Open offices with white noise generators don't exactly strike me as the paragon of ease of communication.


They work better than closed offices, in my experience, for the roles I've worked in (software engineering).

I'm way more likely to ask a co-worker over to my desk to show them something or have a discussion if they're a few feet away within sight and earshot. In an open office I also overhear a lot of pertinent information -- I'm aware of issues that might be relevant to me as they develop, I don't have to wait hours or days for someone to communicate them in an email, issue tracker, or meeting.

There's a cost in terms of readily available heads-down concentration time to be sure, but if I want to mess around with math formulas or something I pop on the headphones, go to a quiet room, or do it at home. It's much harder to replicate the benefits of an open office environment in a closed one than the reverse.


So an open floor plan full of distractions for the occasional time you call someone else over audibly and immediately, while possible interrupting them and others? And when you want to work, wear headphones or go to an entirely different place?

Why does it make sense to optimize for the former instead of the latter? The benefits must be studied in context of how overall productivity and bottomline is affected, not just easy it is to start talking to someone.


There are also sole proprietorships collectively worth billions. That doesn't mean that a sole proprietorship is the best way to run a company.

Perhaps I'm weird, but I'm not interested in working remote. It's isolating socially and politically, and I work slower over the medium term.


> collectively worth over a billion dollars that are fully remote

This factoid detracts from the argument; When the op is about a (or several) company individually worth about a trillion dollars.


Sure, but one billion dollars is only 0.more_zeros_than_I_care_to_compute% of the value of all tech companies.


and face-to-face communication is very important to this job.

For what purpose specifically?


Effective and efficient communication is very important for a large number of job functions. Video conferencing has yet to supplant the efficiencies enabled by co-location.


Let's see - software development can take different forms.

On one end you have work where someone gives you well defined specs and the tools you need, and you just go crank out some code on your own. That works well for remote work.

On the other end there are plenty of software positions that require people who can understand and develop requirements, possibly by talking with disparate groups like customer support, finance, sales, marketing, and so on who are not at all technical. These people may not understand the costs of different options so subsequent conversations about costs/benefits for different groups are needed. Sometimes these discussions might be contentious, as resources are finite. Sometimes there's a lot of back and forth involved, as the software person tries to understand the business - and vice versa.

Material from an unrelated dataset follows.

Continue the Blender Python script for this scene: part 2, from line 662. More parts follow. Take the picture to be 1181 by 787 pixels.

Cleanly isolated work that can be shipped anywhere in the world is like making plastic widgets, it's a race to the bottom in terms of wages. So as a general rule it's the messy, on-site, highly iterative and negotiated work that pays the kind of money no one is willing to believe on HN.

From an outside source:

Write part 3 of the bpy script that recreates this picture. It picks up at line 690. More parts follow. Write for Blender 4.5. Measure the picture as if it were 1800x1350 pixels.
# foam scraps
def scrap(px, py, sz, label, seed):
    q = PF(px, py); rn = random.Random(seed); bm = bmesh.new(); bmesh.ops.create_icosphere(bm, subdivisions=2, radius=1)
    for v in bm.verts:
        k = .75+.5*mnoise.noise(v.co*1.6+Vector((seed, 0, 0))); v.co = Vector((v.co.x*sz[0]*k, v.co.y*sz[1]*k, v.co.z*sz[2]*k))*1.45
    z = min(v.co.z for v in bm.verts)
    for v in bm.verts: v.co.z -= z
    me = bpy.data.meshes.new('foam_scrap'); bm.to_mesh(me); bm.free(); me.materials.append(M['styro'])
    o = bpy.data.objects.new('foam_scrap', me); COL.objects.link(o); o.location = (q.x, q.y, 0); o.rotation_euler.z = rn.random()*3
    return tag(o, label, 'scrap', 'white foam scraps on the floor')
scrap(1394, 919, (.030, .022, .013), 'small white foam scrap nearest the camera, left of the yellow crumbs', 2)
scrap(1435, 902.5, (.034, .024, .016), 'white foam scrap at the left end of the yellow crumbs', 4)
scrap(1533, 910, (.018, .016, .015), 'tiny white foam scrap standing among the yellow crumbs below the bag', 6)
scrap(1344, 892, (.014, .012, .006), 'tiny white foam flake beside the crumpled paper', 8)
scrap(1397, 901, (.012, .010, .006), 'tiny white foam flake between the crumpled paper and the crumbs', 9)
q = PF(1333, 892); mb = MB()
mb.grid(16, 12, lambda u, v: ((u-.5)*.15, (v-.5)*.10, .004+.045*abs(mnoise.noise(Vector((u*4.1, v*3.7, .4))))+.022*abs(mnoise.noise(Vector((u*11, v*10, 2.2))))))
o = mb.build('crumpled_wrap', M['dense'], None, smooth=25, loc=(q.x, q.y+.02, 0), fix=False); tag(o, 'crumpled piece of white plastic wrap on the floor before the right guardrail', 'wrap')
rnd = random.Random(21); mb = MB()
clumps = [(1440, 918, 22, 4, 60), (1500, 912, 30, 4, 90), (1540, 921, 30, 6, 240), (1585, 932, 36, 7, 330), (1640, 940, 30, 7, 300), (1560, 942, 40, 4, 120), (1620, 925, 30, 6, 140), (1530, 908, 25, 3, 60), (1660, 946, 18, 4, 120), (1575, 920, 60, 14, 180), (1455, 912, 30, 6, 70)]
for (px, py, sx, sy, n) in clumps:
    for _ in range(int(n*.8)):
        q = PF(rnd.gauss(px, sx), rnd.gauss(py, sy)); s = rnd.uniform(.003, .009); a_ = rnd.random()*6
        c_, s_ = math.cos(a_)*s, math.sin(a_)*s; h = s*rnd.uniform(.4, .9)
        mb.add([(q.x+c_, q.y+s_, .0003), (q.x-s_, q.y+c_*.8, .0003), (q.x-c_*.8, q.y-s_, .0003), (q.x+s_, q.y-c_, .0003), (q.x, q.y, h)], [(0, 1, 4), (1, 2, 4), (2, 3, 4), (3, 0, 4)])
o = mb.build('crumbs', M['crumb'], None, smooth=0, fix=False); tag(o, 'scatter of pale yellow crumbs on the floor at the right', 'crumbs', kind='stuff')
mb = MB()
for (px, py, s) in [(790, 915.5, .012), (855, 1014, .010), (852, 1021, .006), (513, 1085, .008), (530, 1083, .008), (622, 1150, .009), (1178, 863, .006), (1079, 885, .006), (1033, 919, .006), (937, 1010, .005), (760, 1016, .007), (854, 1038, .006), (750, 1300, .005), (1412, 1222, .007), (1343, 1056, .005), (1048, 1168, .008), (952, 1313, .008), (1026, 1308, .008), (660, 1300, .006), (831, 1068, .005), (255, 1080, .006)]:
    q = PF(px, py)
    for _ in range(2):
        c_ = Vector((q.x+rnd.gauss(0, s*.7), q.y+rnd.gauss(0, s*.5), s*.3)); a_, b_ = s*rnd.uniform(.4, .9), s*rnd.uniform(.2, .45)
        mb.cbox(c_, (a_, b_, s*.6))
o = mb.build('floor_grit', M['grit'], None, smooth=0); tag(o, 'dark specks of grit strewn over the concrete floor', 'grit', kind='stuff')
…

To me, it has always seemed like face-to-face is very useful to get to know people and get the process started, but after that, following up via messaging and video conferencing is fine. But a similar timezone remains pretty important.

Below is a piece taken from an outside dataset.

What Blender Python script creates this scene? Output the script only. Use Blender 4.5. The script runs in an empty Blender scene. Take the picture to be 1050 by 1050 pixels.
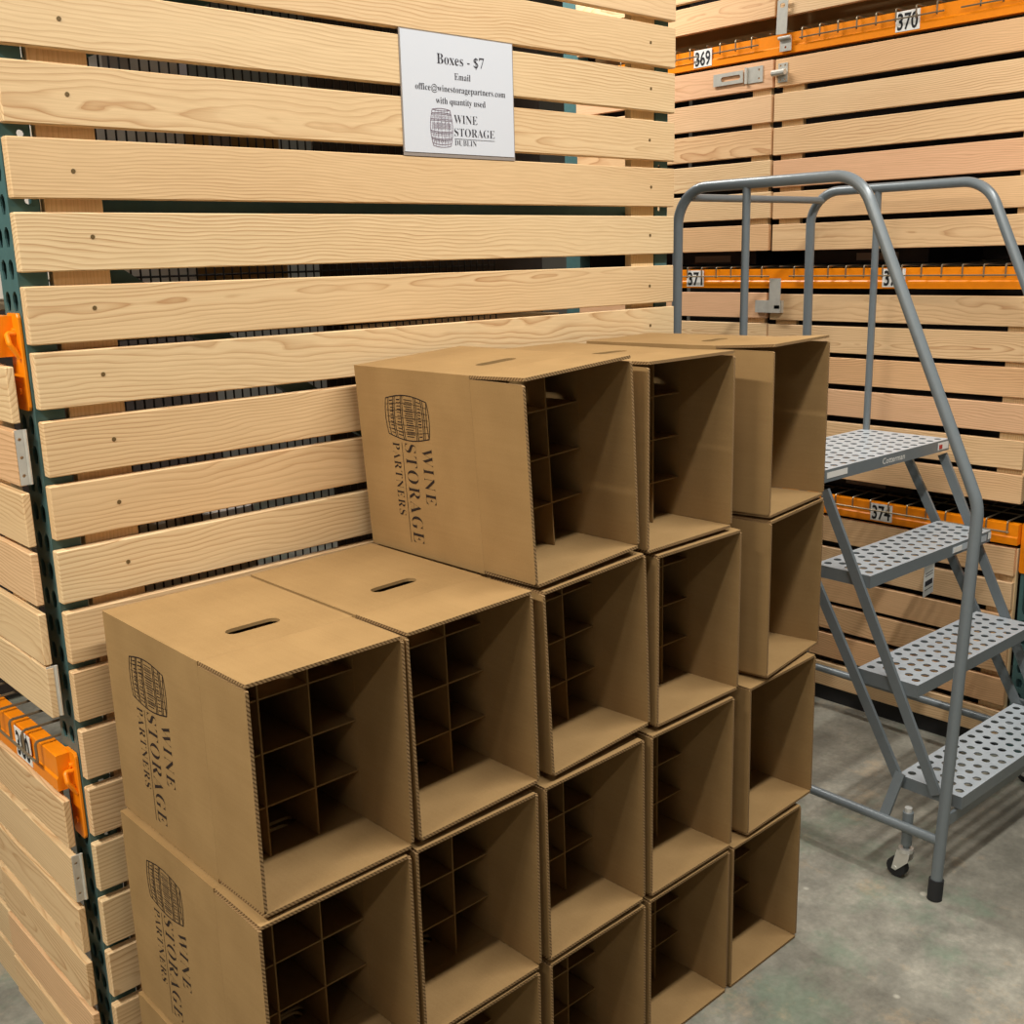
import bpy, bmesh, math, random
from mathutils import Vector, Matrix
random.seed(7)
S = bpy.context.scene
COL = S.collection
PI = math.pi

# ------------------------------------------------------------------ camera
cam = bpy.data.cameras.new('camera'); camo = bpy.data.objects.new('camera', cam); COL.objects.link(camo)
cam.sensor_width = 36.0; cam.lens = 36.0 * 1104.8185 / 1050.0; cam.clip_start = 0.02
RR = Vector((0.7325706, -0.6801913, -0.0260787)); RD = Vector((-0.1764795, -0.1527886, -0.9723737)); RF = Vector((0.6574155, 0.7169348, -0.2319683))
camo.matrix_world = Matrix.Translation((-0.59158, -1.73385, 1.60886)) @ Matrix((RR, -RD, -RF)).transposed().to_4x4()
S.camera = camo

# ------------------------------------------------------------------ view, world, lights
S.view_settings.view_transform = 'Standard'; S.view_settings.look = 'None'
S.view_settings.gamma = 1.0; S.view_settings.use_curve_mapping = False
S.view_settings.exposure = 0.10
W = bpy.data.worlds.new('world'); S.world = W; W.use_nodes = True
W.node_tree.nodes['Background'].inputs[0].default_value = (1.0, 0.95, 0.88, 1)
W.node_tree.nodes['Background'].inputs[1].default_value = 0.05


def area(name, loc, sx, sy, energy, color=(1.0, 0.95, 0.87), rot=(0, 0, 0)):
    l = bpy.data.lights.new(name, 'AREA'); l.shape = 'RECTANGLE'; l.size = sx; l.size_y = sy
    l.energy = energy; l.color = color
    o = bpy.data.objects.new(name, l); COL.objects.link(o); o.location = loc; o.rotation_euler = rot
    return o


area('aisle_lamp', (1.2, -1.28, 3.2), 2.6, 0.10, 80, (1.0, 0.965, 0.91))
area('cross_aisle_lamp', (2.0, 1.6, 3.25), 0.12, 1.3, 52, (1.0, 0.965, 0.91))
area('side_aisle_lamp', (-1.65, -0.35, 3.25), 0.12, 1.5, 115, (1.0, 0.935, 0.83))
area('far_aisle_lamp', (-3.2, -2.6, 3.25), 1.5, 0.12, 36, (1.0, 0.95, 0.87))

# ------------------------------------------------------------------ materials
def lin(r, g, b):
    f = lambda c: (c / 255 / 12.92) if c / 255 <= 0.04045 else ((c / 255 + 0.055) / 1.055) ** 2.4
    return (f(r), f(g), f(b), 1.0)


class NT:
    def __init__(s, name, rough=0.6, metal=0.0, spec=None):
        s.m = bpy.data.materials.new(name); s.m.use_nodes = True
        s.t = s.m.node_tree; s.n = s.t.nodes; s.b = s.n['Principled BSDF']
        s.b.inputs['Roughness'].default_value = rough; s.b.inputs['Metallic'].default_value = metal
        if spec is not None: s.b.inputs['Specular IOR Level'].default_value = spec

    def new(s, k, **kw):
        n = s.n.new(k)
        for a, v in kw.items(): setattr(n, a, v)
        return n

    def link(s, a, b): s.t.links.new(a, b)

    def val(s, sock, v):
        if hasattr(v, 'links') or isinstance(v, bpy.types.NodeSocket): s.link(v, sock)
        else: sock.default_value = v

    def math(s, op, a, b=0.0, c=None):
        n = s.new('ShaderNodeMath', operation=op)
        s.val(n.inputs[0], a); s.val(n.inputs[1], b)
        if c is not None: s.val(n.inputs[2], c)
        return n.outputs[0]

    def noise(s, vec, scale, detail=3.0, rough=0.55):
        n = s.new('ShaderNodeTexNoise'); n.inputs['Scale'].default_value = scale
        n.inputs['Detail'].default_value = detail; n.inputs['Roughness'].default_value = rough
        if vec is not None: s.link(vec, n.inputs['Vector'])
        return n.outputs['Fac']

    def ramp(s, fac, stops):
        n = s.new('ShaderNodeValToRGB'); r = n.color_ramp
        while len(r.elements) < len(stops): r.elements.new(0.5)
        for e, (p, c) in zip(r.elements, stops): e.position = p; e.color = c
        s.link(fac, n.inputs[0]); return n.outputs['Color']

    def mix(s, fac, a, b, mode='MIX'):
        n = s.new('ShaderNodeMix', data_type='RGBA', blend_type=mode)
        s.val(n.inputs['Factor'], fac); s.val(n.inputs['A'], a); s.val(n.inputs['B'], b)
        return n.outputs['Result']

    def base(s, c): s.val(s.b.inputs['Base Color'], c)

    def bump(s, h, strength, dist=0.001):
        n = s.new('ShaderNodeBump'); n.inputs['Strength'].default_value = strength; n.inputs['Distance'].default_value = dist
        s.link(h, n.inputs['Height']); s.link(n.outputs['Normal'], s.b.inputs['Normal'])


def flat(name, rgb, rough=0.6, metal=0.0, speck=0.0, spec=None):
    k = NT(name, rough, metal, spec)
    if speck:
        g = k.new('ShaderNodeTexCoord')
        f = k.noise(g.outputs['Object'], 60.0, 3.0)
        c = lin(*rgb); d = tuple(x * (1 - speck) for x in c[:3]) + (1,)
        k.base(k.ramp(f, [(0.3, d), (0.7, c)]))
    else: k.base(lin(*rgb))
    return k.m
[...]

Off the record conversations, which may or may not result in good or bad things.


Decision making.


I downvoted you because face-to-face communication is not very important to most online jobs. As you pointed out elsewhere it may be important for other reasons but those needs can be fulfilled elsewhere.

Even if face-to-face is important for specific positions it's even more rarely a daily requirement. Most of the country is so much less expensive than the Bay Area that you could fly someone in one day a week and it would still cost less.


My point was only about extreme consolidation. They can have multiple smaller offices in various cities. It doesn't need to be thousands of people all working from home.


Face-to-face communication is not needed, it is a notion everyone says to keep the status quo.